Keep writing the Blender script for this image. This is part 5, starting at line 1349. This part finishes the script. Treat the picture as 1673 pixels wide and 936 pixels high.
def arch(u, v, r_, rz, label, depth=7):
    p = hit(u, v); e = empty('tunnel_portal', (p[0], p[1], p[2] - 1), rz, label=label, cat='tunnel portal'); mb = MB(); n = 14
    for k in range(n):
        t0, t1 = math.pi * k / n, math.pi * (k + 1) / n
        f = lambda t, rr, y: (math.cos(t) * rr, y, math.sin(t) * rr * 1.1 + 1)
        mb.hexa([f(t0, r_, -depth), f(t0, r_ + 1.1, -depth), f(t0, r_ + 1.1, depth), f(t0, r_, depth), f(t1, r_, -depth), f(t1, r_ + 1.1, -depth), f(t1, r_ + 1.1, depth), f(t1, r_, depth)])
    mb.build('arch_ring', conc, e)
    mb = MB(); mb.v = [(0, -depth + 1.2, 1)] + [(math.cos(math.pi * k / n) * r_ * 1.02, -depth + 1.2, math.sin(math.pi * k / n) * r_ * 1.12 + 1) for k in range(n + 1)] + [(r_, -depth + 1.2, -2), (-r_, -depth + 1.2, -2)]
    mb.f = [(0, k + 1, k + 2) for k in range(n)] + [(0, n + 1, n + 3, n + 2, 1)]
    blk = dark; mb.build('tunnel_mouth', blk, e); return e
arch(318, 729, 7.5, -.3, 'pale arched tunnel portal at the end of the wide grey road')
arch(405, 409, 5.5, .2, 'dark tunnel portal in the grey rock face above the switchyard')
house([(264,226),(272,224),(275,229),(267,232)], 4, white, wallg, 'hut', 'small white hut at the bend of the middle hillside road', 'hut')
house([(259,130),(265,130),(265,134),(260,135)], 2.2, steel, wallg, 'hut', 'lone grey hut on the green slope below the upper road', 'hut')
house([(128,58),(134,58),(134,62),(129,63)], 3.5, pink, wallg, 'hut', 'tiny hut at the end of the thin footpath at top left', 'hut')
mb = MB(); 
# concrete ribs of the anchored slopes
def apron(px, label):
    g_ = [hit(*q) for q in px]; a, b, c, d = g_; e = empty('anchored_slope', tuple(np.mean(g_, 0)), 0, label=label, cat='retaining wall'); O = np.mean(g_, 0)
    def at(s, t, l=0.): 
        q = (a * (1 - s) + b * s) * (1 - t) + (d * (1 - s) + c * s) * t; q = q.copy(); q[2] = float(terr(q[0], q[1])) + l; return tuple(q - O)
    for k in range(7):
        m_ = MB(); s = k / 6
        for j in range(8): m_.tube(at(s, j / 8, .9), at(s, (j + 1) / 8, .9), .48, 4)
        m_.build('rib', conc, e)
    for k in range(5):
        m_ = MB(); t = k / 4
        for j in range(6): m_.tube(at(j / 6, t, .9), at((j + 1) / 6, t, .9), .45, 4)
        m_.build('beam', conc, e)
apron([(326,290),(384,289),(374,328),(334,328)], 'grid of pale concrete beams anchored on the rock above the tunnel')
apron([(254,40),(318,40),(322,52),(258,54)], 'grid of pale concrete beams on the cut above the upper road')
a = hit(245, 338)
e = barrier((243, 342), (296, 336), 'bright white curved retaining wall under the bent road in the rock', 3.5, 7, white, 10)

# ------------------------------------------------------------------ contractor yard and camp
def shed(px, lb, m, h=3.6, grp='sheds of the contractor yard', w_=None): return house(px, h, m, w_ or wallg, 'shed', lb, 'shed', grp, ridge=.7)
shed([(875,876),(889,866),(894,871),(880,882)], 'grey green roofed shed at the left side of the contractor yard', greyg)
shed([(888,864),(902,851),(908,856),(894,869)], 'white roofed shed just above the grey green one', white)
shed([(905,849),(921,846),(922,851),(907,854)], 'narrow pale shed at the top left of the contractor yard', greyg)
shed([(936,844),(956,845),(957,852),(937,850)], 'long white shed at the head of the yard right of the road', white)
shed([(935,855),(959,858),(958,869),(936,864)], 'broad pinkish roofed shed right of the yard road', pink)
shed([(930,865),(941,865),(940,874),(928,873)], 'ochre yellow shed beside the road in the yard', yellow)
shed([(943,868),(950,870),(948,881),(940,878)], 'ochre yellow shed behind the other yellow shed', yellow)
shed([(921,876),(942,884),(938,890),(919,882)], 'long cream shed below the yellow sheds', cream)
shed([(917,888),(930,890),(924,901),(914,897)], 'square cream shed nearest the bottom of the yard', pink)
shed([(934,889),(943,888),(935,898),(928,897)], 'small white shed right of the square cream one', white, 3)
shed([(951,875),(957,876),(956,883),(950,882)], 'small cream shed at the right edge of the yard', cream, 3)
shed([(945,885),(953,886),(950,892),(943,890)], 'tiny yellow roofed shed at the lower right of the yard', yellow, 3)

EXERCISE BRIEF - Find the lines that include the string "wide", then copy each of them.

ANSWER TO THIS EXERCISE -
Keep writing the Blender script for this image. This is part 5, starting at line 1349. This part finishes the script. Treat the picture as 1673 pixels wide and 936 pixels high.
arch(318, 729, 7.5, -.3, 'pale arched tunnel portal at the end of the wide grey road')